--- Start DATASET EXCERPT ---
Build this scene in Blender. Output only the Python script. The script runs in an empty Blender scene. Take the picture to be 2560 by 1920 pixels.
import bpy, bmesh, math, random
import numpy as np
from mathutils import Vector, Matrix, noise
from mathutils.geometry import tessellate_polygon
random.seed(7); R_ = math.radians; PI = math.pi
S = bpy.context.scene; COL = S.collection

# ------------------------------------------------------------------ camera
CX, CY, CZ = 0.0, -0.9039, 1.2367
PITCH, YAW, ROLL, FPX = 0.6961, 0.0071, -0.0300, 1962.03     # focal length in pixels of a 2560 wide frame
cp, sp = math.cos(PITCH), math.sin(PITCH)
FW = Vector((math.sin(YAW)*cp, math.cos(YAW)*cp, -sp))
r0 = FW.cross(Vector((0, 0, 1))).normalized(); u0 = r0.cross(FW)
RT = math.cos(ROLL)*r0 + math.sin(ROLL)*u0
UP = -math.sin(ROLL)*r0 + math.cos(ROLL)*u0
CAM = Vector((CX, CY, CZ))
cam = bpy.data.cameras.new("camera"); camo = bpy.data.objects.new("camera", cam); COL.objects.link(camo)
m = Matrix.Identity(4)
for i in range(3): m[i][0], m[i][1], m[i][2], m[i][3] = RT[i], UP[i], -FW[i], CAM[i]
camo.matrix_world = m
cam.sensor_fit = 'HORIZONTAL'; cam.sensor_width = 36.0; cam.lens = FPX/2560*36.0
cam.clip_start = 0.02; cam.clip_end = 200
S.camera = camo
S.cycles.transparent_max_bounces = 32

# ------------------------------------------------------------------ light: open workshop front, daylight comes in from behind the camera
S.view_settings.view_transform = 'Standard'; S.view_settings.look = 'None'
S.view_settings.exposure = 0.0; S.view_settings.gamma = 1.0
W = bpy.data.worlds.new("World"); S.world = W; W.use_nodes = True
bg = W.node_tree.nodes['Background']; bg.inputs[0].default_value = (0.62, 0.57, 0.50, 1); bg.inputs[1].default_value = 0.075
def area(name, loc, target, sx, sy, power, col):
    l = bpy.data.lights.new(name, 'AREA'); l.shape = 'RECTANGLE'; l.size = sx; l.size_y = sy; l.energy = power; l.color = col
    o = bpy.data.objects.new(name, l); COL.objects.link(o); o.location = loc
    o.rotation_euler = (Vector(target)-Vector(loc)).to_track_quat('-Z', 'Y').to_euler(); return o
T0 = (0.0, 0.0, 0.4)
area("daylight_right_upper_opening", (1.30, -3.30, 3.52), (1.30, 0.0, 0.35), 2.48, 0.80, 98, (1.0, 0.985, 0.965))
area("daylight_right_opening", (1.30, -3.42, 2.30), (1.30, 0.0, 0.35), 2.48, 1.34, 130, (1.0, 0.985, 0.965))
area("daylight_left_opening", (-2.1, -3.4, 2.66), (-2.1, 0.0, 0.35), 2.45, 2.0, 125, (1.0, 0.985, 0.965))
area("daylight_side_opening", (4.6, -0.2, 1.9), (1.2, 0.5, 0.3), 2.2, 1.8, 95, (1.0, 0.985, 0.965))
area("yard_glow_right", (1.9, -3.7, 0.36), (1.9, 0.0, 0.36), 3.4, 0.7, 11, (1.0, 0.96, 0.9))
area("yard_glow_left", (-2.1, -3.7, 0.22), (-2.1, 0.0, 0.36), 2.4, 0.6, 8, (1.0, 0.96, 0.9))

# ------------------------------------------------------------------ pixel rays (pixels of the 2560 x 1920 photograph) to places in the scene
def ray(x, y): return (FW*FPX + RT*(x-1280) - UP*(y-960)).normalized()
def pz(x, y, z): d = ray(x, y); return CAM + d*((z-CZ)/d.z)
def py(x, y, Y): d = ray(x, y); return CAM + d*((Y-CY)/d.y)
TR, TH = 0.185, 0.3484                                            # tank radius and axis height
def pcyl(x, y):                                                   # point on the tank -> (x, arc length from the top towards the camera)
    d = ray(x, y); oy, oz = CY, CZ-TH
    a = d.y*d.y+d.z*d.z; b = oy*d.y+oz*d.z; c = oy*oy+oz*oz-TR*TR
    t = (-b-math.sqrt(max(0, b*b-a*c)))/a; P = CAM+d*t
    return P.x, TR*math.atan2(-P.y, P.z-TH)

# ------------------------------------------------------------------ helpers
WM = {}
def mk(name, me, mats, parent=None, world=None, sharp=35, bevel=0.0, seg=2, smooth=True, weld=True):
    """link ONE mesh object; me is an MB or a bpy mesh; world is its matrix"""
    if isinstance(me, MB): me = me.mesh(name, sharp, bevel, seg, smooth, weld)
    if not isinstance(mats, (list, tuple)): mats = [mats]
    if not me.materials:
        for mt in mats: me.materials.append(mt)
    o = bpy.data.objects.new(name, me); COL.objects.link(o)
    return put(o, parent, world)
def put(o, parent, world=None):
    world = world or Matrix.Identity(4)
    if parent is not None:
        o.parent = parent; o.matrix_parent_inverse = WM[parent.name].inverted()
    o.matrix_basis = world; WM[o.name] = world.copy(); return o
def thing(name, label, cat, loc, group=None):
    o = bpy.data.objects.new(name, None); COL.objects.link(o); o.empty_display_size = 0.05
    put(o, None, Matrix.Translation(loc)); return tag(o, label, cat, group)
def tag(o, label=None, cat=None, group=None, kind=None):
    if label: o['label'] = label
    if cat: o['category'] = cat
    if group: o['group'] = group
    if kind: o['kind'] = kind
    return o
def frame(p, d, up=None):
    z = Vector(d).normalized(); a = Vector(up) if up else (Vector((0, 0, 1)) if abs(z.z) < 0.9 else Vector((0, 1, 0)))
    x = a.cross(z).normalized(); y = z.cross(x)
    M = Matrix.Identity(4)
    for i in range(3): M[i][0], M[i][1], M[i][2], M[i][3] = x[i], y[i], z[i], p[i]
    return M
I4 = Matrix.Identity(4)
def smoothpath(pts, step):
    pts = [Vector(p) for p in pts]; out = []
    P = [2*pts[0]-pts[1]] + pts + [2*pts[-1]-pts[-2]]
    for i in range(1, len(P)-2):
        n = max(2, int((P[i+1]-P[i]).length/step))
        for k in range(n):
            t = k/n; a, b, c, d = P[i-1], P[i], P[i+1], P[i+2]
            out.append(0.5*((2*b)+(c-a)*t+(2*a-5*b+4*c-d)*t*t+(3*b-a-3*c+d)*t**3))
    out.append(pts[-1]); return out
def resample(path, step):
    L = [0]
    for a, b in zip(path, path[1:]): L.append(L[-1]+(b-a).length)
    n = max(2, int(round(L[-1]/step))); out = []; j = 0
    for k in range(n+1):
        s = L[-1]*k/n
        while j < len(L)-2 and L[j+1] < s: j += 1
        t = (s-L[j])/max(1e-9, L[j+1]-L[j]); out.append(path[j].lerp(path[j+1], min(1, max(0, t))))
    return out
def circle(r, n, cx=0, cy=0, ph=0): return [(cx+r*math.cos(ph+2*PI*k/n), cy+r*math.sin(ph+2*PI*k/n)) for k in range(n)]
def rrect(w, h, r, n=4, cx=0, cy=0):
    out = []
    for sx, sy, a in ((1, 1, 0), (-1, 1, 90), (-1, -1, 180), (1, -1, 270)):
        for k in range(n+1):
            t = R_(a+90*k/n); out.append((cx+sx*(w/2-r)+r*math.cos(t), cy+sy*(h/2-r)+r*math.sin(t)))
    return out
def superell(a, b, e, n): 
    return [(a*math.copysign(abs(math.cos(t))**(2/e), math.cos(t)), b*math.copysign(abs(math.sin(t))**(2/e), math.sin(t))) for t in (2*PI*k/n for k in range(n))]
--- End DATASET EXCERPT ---
* [EXERCISE]: From the first line of the data above to the line holding "S = bpy.context.scene; COL = S.collection", reproduce each line exactly; emit no other lines.

* [COMPLETE OUTPUT]:
Build this scene in Blender. Output only the Python script. The script runs in an empty Blender scene. Take the picture to be 2560 by 1920 pixels.
import bpy, bmesh, math, random
import numpy as np
from mathutils import Vector, Matrix, noise
from mathutils.geometry import tessellate_polygon
random.seed(7); R_ = math.radians; PI = math.pi
S = bpy.context.scene; COL = S.collection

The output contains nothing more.